:: Data shown ::
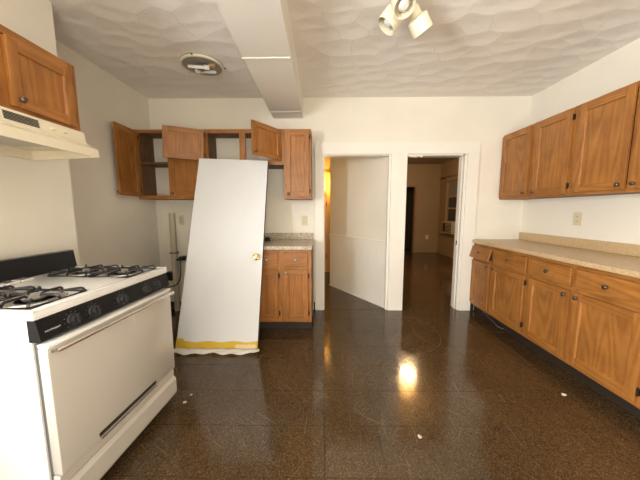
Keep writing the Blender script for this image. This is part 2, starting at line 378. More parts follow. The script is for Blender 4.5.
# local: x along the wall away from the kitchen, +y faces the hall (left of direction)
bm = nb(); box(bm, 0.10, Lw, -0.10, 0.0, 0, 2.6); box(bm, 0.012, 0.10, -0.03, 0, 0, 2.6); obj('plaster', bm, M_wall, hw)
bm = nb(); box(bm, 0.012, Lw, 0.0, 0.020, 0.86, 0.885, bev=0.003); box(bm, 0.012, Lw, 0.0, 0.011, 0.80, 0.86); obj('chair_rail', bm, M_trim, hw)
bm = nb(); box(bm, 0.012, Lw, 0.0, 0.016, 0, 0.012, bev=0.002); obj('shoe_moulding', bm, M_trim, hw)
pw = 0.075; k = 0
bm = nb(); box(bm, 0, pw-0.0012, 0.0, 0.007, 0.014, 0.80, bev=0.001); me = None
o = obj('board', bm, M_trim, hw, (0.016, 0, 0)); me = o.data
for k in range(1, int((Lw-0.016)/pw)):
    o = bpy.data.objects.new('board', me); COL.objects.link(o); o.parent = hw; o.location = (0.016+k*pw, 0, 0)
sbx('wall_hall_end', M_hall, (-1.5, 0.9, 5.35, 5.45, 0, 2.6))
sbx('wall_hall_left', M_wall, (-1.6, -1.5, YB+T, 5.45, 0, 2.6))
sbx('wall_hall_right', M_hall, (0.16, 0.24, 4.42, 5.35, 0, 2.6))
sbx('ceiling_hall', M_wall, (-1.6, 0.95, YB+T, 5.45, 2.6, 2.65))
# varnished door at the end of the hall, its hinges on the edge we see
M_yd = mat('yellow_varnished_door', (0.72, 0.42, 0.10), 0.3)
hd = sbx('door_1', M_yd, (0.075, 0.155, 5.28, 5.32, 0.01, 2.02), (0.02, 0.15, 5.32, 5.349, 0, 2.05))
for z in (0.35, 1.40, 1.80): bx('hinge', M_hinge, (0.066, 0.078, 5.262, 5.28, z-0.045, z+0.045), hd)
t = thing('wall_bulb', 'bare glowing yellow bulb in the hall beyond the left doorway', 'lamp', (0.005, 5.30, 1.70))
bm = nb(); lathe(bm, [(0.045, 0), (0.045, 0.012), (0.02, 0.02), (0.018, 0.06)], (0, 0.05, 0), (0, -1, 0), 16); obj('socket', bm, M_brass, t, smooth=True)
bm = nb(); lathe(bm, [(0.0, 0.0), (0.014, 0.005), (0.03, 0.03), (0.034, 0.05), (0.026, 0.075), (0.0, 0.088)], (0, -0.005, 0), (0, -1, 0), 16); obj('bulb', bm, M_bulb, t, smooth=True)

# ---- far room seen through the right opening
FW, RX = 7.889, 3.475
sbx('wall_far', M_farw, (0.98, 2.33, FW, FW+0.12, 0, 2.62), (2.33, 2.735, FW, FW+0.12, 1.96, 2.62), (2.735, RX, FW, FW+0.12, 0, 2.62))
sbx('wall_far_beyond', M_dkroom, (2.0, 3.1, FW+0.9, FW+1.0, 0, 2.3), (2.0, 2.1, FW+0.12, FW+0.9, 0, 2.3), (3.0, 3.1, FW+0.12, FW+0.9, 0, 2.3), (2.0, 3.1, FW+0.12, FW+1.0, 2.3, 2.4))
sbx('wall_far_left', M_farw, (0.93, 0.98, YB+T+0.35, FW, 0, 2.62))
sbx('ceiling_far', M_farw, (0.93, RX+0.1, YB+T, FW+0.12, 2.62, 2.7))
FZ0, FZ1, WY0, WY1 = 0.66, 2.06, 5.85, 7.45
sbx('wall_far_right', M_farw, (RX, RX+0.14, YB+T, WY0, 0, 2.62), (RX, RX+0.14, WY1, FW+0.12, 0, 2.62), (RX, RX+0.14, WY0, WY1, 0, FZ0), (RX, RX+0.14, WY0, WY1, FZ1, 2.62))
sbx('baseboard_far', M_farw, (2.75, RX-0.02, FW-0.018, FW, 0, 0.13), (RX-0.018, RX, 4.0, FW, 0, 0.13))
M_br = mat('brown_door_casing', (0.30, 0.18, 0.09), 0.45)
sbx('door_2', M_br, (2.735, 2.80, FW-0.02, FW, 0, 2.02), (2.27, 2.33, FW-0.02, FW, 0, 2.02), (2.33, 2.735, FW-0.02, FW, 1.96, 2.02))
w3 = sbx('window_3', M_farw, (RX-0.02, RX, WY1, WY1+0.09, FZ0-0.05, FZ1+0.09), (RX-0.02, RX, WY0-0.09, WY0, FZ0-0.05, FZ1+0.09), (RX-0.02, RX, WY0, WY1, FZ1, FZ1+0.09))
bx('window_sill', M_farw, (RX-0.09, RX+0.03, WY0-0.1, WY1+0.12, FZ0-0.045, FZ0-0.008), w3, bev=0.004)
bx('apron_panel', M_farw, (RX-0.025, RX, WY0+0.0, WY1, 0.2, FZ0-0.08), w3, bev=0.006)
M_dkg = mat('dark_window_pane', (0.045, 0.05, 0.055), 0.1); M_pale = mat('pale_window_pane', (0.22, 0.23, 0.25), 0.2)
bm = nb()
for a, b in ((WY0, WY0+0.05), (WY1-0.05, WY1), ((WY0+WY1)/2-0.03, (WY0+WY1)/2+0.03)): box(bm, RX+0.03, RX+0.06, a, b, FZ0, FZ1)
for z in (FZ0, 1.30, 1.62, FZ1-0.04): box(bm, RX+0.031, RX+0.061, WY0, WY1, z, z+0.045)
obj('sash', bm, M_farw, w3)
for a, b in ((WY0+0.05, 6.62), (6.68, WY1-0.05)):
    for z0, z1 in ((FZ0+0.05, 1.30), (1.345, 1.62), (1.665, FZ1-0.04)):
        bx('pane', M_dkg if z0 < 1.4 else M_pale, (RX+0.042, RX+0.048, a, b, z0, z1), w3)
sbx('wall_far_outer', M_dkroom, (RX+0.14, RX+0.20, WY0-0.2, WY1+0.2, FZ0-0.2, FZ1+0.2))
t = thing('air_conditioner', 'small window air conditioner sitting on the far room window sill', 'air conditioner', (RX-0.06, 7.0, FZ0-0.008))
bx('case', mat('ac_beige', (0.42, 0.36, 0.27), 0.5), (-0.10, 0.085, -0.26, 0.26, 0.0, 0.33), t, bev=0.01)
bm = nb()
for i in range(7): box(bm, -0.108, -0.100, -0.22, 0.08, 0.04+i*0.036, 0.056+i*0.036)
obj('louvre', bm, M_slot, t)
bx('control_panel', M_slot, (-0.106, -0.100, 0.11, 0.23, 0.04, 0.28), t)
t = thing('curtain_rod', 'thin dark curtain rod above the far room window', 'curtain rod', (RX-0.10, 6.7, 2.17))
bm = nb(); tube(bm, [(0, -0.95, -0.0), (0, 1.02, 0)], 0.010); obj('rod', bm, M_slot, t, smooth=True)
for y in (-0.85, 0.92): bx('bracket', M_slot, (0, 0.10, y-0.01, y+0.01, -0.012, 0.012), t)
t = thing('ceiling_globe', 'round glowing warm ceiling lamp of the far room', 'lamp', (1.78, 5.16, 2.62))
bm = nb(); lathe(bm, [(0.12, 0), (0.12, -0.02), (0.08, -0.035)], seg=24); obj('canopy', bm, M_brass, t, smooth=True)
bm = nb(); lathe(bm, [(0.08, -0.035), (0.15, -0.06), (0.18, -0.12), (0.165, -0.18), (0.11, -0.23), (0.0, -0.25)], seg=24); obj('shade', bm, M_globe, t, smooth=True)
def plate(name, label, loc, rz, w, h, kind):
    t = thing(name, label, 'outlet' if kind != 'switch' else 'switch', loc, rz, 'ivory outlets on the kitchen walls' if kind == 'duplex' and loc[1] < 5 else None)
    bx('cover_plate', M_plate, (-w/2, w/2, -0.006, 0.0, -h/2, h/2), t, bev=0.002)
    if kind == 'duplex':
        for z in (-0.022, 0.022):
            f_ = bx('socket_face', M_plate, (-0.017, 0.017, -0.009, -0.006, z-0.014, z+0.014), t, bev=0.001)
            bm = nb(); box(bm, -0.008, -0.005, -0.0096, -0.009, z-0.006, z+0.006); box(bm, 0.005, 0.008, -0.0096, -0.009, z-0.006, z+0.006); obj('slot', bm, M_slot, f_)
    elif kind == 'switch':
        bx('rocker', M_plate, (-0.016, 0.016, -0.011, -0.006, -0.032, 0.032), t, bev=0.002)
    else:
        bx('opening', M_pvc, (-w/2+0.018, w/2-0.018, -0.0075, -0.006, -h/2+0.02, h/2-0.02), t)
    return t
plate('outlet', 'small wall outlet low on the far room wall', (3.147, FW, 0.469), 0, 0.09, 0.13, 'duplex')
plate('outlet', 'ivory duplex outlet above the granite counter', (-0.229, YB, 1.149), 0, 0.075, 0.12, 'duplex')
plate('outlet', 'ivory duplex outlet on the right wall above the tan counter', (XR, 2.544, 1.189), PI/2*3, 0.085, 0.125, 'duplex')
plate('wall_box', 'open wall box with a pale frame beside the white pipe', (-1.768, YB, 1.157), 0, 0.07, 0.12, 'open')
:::
:: Data shown ::
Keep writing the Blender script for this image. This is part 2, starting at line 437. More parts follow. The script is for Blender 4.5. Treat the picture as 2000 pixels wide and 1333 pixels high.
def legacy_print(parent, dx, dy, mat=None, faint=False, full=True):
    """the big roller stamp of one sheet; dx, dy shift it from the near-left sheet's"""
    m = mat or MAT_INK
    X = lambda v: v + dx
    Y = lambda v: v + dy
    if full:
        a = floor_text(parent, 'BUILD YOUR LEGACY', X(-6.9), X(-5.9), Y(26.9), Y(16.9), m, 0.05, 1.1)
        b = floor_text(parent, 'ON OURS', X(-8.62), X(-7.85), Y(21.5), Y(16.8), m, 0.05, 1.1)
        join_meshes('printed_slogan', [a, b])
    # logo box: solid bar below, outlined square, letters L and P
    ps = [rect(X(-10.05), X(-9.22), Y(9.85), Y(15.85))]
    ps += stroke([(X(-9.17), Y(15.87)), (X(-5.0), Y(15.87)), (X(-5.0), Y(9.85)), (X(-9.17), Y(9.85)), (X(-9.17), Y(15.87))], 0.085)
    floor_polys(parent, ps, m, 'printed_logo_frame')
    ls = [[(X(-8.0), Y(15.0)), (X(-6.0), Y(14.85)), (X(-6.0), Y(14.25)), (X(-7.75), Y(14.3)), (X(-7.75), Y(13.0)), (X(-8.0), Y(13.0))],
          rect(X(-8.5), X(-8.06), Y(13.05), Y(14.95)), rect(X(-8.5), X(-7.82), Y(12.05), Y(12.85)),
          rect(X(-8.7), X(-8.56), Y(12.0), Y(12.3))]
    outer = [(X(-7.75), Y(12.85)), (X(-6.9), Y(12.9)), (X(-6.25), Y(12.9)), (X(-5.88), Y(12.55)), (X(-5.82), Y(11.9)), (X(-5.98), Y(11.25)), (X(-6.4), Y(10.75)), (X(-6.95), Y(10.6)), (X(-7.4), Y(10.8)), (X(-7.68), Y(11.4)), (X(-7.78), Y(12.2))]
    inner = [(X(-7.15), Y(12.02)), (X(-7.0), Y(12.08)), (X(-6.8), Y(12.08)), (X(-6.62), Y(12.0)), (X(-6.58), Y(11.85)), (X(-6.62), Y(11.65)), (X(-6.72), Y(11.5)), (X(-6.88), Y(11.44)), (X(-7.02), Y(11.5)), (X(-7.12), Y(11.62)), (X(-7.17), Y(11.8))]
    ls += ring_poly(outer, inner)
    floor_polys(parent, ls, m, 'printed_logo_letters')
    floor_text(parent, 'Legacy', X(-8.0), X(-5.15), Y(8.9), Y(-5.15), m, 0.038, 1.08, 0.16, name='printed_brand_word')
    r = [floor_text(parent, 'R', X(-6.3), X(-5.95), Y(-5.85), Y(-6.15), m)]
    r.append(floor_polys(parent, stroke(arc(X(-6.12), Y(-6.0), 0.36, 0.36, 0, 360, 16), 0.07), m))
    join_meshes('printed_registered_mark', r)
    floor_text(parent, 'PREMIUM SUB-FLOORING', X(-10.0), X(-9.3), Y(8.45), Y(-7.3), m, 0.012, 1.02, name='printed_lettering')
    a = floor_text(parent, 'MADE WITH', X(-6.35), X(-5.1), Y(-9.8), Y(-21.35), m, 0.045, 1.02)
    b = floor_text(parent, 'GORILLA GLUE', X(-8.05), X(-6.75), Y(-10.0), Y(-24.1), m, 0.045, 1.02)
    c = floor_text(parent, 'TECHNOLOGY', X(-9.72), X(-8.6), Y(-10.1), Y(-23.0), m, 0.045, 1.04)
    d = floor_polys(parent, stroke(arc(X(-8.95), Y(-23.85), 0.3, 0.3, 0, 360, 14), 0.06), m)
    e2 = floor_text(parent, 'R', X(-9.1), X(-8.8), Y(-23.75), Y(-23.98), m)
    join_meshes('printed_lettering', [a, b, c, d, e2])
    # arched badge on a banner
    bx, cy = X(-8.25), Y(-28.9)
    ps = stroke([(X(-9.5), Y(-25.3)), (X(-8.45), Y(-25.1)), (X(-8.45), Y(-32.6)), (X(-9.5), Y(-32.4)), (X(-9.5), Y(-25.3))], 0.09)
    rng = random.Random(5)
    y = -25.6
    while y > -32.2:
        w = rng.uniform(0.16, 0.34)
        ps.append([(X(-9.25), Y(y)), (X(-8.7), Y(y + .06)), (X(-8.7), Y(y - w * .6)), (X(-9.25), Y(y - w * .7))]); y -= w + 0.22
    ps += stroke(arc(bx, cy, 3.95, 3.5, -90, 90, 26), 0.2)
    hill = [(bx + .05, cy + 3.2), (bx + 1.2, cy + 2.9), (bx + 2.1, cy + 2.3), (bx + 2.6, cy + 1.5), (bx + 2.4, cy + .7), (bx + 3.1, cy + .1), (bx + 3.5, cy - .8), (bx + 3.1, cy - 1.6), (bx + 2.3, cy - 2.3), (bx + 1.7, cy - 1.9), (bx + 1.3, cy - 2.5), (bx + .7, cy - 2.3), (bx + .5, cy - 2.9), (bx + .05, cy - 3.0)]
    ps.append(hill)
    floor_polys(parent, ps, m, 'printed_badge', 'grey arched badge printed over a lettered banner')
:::
• _Requirement_: Look above for the line containing "FW+0.12, 2.62, 2.7))". Output from there through the line containing "WY1, FZ1, 2.62))", exactly and inclusively.

• _Final answer_:
sbx('ceiling_far', M_farw, (0.93, RX+0.1, YB+T, FW+0.12, 2.62, 2.7))
FZ0, FZ1, WY0, WY1 = 0.66, 2.06, 5.85, 7.45
sbx('wall_far_right', M_farw, (RX, RX+0.14, YB+T, WY0, 0, 2.62), (RX, RX+0.14, WY1, FW+0.12, 0, 2.62), (RX, RX+0.14, WY0, WY1, 0, FZ0), (RX, RX+0.14, WY0, WY1, FZ1, 2.62))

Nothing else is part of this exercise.